L’autore. Dario Coletti, romano, classe 1959 è fotografo professionista e dalla fine degli anni Ottanta. Collabora con testate giornalistiche, istituzioni e organizzazioni umanitarie italiane e internazionali. Da sempre attento alle tematiche del sociale, negli ultimi anni è approdato a una fotografia di più ampio respiro, approfondendo il rapporto tra fotografia e antropologia visiva e sperimentando altri linguaggi visivi come il film documentario, la comunicazione web e la foto fine art. Alla professione affianca l’attività didattica e dopo aver ricoperto il ruolo di vicedirettore dell’Istituto Superiore di Fotografia e Comunicazione Integrata per circa dieci anni è attualmente coordinatore del Dipartimento di Fotogiornalismo dell’ISFCI a Roma. Assieme a una dozzina di fotografi italiani lavora, tra il 2007 e il 2014 al progetto Unescoitalia del Ministero per i Beni Ambientali e Culturali da cui nascono una mostra itinerante e il catalogo Wonders of Italy (Bruxelles 2007). Collabora inoltre con l’associazione Malik di Cagliari come responsabile del settore immagine all’interno dell’iniziativa I libri aiutano a leggere il mondo (Cagliari 2013-2017) e con la rivista Il Calendario del Popolo (Roma 2013-2016) dove segue la rubrica di commento fotografico: “mms” e dove è membro del comitato scientifico. Da pochi mesi cura la rubrica, campo visivo per la rivista online e cartacea Sentire.
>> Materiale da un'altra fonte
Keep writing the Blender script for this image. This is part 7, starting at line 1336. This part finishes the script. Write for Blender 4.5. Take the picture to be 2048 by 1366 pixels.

In collaborazione con alcuni editori nazionali pubblica diversi libri tra i quali: Gente di miniera – (Poliedro 1999), Ispantos – (Soter editrice Sassari 2006), Il fotografo e lo sciamano (Postcart Roma 2013), Dentro – (Postcart Roma 2014). Le sue fotografie sono conservate presso biblioteche e musei italiani. Nel 2013 è stato fra gli autori ospiti a L’Aquila dell’esperienza di Confotografia ed è da lì che è scaturito il progetto di Senza apparente motivo. Elegia per L’Aquila, destinato a sfociare in un libro di imminente pubblicazione.
Il progetto “Lo stato delle cose” è interamente autofinanziato e reso possibile dalla spontanea partecipazione di fotografi e autori nonché dalla collaborazione e dal supporto, non economico, degli enti locali, istituzioni, associazioni e società che ne hanno condiviso gli intenti documentari.